**Work to be completed**:
Only the lines from the start of the data through the one containing "mesh('knot', V, F, M['knot'], ct, smooth=False)" belong in your answer; return them exactly.

**Collected data**:
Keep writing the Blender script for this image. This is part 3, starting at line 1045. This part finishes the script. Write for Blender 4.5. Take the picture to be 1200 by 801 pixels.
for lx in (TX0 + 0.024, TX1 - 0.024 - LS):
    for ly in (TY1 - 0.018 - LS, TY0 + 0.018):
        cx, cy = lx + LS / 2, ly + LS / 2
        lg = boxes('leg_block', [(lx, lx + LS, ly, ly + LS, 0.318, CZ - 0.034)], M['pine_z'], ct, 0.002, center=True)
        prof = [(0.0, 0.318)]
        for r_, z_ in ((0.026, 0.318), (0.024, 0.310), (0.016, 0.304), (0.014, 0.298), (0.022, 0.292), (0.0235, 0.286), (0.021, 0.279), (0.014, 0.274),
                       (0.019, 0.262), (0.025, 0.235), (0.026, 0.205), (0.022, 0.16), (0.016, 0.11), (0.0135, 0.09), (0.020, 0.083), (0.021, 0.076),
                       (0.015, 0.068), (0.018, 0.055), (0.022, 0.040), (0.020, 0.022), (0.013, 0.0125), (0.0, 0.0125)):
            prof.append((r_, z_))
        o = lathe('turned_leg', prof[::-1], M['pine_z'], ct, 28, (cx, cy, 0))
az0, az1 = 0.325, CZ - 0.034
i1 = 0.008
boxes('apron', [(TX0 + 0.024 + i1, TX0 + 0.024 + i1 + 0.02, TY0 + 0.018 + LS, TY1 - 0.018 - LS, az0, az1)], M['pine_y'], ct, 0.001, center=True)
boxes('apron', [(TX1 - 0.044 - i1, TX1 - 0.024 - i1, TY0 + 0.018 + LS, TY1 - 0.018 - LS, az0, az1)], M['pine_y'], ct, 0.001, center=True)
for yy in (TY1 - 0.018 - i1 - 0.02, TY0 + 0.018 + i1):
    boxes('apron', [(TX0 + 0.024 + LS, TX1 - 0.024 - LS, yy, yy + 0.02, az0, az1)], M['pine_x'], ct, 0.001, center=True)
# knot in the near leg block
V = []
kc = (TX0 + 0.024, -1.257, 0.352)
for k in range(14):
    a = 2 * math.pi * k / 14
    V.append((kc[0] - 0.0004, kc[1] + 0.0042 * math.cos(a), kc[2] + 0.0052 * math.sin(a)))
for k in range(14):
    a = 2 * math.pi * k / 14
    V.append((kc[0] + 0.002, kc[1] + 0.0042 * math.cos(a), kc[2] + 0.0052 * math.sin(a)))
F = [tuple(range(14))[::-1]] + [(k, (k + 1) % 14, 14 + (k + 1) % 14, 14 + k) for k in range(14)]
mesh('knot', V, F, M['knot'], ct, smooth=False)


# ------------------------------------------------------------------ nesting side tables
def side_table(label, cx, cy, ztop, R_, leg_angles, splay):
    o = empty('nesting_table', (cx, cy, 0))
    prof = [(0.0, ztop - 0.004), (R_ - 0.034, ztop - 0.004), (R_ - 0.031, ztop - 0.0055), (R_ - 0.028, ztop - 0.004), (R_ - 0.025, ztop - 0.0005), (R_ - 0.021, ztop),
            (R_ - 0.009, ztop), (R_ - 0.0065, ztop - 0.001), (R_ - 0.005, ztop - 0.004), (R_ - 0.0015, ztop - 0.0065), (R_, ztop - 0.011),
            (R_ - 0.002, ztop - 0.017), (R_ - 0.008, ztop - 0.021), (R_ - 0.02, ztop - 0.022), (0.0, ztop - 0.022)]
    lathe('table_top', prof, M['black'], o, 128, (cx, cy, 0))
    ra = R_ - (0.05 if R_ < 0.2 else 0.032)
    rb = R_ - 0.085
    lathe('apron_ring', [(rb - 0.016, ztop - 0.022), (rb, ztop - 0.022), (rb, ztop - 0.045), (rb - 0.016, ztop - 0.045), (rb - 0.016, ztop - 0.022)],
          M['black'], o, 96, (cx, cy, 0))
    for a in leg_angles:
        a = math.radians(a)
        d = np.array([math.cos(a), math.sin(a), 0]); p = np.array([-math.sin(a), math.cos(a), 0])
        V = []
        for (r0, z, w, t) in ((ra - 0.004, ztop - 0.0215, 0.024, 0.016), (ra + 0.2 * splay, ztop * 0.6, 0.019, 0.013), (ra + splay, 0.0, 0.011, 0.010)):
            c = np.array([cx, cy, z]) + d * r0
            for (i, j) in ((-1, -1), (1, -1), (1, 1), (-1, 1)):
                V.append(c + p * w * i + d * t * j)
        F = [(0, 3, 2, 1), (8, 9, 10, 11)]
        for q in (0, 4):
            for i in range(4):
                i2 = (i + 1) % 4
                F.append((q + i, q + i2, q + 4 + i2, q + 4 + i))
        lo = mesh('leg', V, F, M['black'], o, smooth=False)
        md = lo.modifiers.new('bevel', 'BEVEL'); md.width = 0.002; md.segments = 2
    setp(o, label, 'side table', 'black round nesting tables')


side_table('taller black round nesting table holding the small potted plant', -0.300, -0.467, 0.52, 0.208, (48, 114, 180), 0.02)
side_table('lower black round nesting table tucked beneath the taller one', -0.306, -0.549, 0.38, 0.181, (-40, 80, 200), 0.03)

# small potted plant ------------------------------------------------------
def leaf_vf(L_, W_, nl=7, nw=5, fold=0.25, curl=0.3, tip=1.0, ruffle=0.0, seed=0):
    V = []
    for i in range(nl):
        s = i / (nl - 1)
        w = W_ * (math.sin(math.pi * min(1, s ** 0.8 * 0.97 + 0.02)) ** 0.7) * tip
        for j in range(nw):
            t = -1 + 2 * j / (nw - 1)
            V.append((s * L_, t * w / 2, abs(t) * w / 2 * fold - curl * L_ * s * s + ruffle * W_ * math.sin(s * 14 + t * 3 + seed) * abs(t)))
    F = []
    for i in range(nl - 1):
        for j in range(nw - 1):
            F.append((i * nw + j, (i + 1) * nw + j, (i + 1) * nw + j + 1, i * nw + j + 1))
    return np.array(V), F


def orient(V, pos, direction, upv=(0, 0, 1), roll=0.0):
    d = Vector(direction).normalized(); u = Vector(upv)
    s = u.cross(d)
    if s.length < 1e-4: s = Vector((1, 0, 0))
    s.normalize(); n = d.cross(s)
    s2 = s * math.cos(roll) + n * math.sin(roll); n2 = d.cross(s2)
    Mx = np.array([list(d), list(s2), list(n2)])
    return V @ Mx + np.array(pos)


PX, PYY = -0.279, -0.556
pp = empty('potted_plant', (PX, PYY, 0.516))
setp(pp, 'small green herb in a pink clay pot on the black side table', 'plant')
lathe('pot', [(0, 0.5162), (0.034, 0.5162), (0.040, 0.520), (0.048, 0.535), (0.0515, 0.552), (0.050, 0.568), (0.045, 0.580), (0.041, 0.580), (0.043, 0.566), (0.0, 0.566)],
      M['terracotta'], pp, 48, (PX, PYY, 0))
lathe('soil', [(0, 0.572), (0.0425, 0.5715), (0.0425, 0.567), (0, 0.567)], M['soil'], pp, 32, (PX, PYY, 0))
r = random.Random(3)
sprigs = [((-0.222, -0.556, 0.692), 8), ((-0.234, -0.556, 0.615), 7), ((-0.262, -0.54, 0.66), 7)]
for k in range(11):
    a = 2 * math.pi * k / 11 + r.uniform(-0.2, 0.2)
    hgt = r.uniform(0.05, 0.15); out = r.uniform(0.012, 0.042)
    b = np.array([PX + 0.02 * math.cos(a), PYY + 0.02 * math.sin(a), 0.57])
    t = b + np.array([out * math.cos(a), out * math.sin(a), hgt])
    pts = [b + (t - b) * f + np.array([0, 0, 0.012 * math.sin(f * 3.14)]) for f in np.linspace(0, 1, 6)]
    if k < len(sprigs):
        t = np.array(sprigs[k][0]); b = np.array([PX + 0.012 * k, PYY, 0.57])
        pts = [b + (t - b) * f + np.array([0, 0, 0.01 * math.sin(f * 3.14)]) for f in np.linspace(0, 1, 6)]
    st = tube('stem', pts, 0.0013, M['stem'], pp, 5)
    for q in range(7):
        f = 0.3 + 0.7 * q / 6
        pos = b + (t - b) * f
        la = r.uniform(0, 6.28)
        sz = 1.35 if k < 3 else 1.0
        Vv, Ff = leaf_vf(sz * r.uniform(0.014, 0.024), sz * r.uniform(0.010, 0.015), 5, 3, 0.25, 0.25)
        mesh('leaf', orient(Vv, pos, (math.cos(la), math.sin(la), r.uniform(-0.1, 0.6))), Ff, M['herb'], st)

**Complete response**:
Keep writing the Blender script for this image. This is part 3, starting at line 1045. This part finishes the script. Write for Blender 4.5. Take the picture to be 1200 by 801 pixels.
for lx in (TX0 + 0.024, TX1 - 0.024 - LS):
    for ly in (TY1 - 0.018 - LS, TY0 + 0.018):
        cx, cy = lx + LS / 2, ly + LS / 2
        lg = boxes('leg_block', [(lx, lx + LS, ly, ly + LS, 0.318, CZ - 0.034)], M['pine_z'], ct, 0.002, center=True)
        prof = [(0.0, 0.318)]
        for r_, z_ in ((0.026, 0.318), (0.024, 0.310), (0.016, 0.304), (0.014, 0.298), (0.022, 0.292), (0.0235, 0.286), (0.021, 0.279), (0.014, 0.274),
                       (0.019, 0.262), (0.025, 0.235), (0.026, 0.205), (0.022, 0.16), (0.016, 0.11), (0.0135, 0.09), (0.020, 0.083), (0.021, 0.076),
                       (0.015, 0.068), (0.018, 0.055), (0.022, 0.040), (0.020, 0.022), (0.013, 0.0125), (0.0, 0.0125)):
            prof.append((r_, z_))
        o = lathe('turned_leg', prof[::-1], M['pine_z'], ct, 28, (cx, cy, 0))
az0, az1 = 0.325, CZ - 0.034
i1 = 0.008
boxes('apron', [(TX0 + 0.024 + i1, TX0 + 0.024 + i1 + 0.02, TY0 + 0.018 + LS, TY1 - 0.018 - LS, az0, az1)], M['pine_y'], ct, 0.001, center=True)
boxes('apron', [(TX1 - 0.044 - i1, TX1 - 0.024 - i1, TY0 + 0.018 + LS, TY1 - 0.018 - LS, az0, az1)], M['pine_y'], ct, 0.001, center=True)
for yy in (TY1 - 0.018 - i1 - 0.02, TY0 + 0.018 + i1):
    boxes('apron', [(TX0 + 0.024 + LS, TX1 - 0.024 - LS, yy, yy + 0.02, az0, az1)], M['pine_x'], ct, 0.001, center=True)
# knot in the near leg block
V = []
kc = (TX0 + 0.024, -1.257, 0.352)
for k in range(14):
    a = 2 * math.pi * k / 14
    V.append((kc[0] - 0.0004, kc[1] + 0.0042 * math.cos(a), kc[2] + 0.0052 * math.sin(a)))
for k in range(14):
    a = 2 * math.pi * k / 14
    V.append((kc[0] + 0.002, kc[1] + 0.0042 * math.cos(a), kc[2] + 0.0052 * math.sin(a)))
F = [tuple(range(14))[::-1]] + [(k, (k + 1) % 14, 14 + (k + 1) % 14, 14 + k) for k in range(14)]
mesh('knot', V, F, M['knot'], ct, smooth=False)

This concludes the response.